START

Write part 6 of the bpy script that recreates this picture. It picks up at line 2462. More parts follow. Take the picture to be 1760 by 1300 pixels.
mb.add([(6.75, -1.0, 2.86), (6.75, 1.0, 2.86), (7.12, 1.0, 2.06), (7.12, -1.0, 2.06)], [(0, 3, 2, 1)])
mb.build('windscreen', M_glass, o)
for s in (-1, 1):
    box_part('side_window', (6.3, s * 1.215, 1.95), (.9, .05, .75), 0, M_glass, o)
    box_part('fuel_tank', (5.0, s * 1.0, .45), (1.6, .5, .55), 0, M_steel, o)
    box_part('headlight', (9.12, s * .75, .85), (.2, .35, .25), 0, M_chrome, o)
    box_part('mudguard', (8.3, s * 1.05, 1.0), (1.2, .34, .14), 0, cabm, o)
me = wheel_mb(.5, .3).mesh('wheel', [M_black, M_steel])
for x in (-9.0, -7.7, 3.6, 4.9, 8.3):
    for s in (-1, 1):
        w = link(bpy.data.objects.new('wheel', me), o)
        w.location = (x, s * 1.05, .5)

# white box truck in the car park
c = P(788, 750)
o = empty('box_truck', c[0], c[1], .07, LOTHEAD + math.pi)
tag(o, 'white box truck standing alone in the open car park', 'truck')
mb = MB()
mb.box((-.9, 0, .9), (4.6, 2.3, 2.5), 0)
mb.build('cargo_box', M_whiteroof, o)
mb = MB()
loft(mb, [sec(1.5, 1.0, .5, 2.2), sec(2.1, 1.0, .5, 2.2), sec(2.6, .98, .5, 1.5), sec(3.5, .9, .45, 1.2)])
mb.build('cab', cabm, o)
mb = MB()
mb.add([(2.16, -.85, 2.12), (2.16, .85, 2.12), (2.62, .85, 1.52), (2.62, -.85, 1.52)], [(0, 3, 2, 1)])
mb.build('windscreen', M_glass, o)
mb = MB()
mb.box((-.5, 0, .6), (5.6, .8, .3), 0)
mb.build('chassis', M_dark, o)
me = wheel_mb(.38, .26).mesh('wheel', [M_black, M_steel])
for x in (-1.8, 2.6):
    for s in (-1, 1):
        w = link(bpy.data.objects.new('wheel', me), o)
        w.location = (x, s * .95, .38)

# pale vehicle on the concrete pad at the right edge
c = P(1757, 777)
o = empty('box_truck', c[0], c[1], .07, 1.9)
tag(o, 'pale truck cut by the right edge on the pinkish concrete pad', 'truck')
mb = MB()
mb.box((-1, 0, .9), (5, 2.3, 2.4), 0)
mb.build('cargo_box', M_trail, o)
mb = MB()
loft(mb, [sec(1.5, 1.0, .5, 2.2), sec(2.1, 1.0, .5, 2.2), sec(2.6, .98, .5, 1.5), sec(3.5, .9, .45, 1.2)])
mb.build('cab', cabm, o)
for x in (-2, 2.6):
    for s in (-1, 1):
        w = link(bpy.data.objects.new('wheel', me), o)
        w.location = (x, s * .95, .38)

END

* **Job**:
All of the lines above must be returned exactly.

* **Task solution**:
Write part 6 of the bpy script that recreates this picture. It picks up at line 2462. More parts follow. Take the picture to be 1760 by 1300 pixels.
mb.add([(6.75, -1.0, 2.86), (6.75, 1.0, 2.86), (7.12, 1.0, 2.06), (7.12, -1.0, 2.06)], [(0, 3, 2, 1)])
mb.build('windscreen', M_glass, o)
for s in (-1, 1):
    box_part('side_window', (6.3, s * 1.215, 1.95), (.9, .05, .75), 0, M_glass, o)
    box_part('fuel_tank', (5.0, s * 1.0, .45), (1.6, .5, .55), 0, M_steel, o)
    box_part('headlight', (9.12, s * .75, .85), (.2, .35, .25), 0, M_chrome, o)
    box_part('mudguard', (8.3, s * 1.05, 1.0), (1.2, .34, .14), 0, cabm, o)
me = wheel_mb(.5, .3).mesh('wheel', [M_black, M_steel])
for x in (-9.0, -7.7, 3.6, 4.9, 8.3):
    for s in (-1, 1):
        w = link(bpy.data.objects.new('wheel', me), o)
        w.location = (x, s * 1.05, .5)

# white box truck in the car park
c = P(788, 750)
o = empty('box_truck', c[0], c[1], .07, LOTHEAD + math.pi)
tag(o, 'white box truck standing alone in the open car park', 'truck')
mb = MB()
mb.box((-.9, 0, .9), (4.6, 2.3, 2.5), 0)
mb.build('cargo_box', M_whiteroof, o)
mb = MB()
loft(mb, [sec(1.5, 1.0, .5, 2.2), sec(2.1, 1.0, .5, 2.2), sec(2.6, .98, .5, 1.5), sec(3.5, .9, .45, 1.2)])
mb.build('cab', cabm, o)
mb = MB()
mb.add([(2.16, -.85, 2.12), (2.16, .85, 2.12), (2.62, .85, 1.52), (2.62, -.85, 1.52)], [(0, 3, 2, 1)])
mb.build('windscreen', M_glass, o)
mb = MB()
mb.box((-.5, 0, .6), (5.6, .8, .3), 0)
mb.build('chassis', M_dark, o)
me = wheel_mb(.38, .26).mesh('wheel', [M_black, M_steel])
for x in (-1.8, 2.6):
    for s in (-1, 1):
        w = link(bpy.data.objects.new('wheel', me), o)
        w.location = (x, s * .95, .38)

# pale vehicle on the concrete pad at the right edge
c = P(1757, 777)
o = empty('box_truck', c[0], c[1], .07, 1.9)
tag(o, 'pale truck cut by the right edge on the pinkish concrete pad', 'truck')
mb = MB()
mb.box((-1, 0, .9), (5, 2.3, 2.4), 0)
mb.build('cargo_box', M_trail, o)
mb = MB()
loft(mb, [sec(1.5, 1.0, .5, 2.2), sec(2.1, 1.0, .5, 2.2), sec(2.6, .98, .5, 1.5), sec(3.5, .9, .45, 1.2)])
mb.build('cab', cabm, o)
for x in (-2, 2.6):
    for s in (-1, 1):
        w = link(bpy.data.objects.new('wheel', me), o)
        w.location = (x, s * .95, .38)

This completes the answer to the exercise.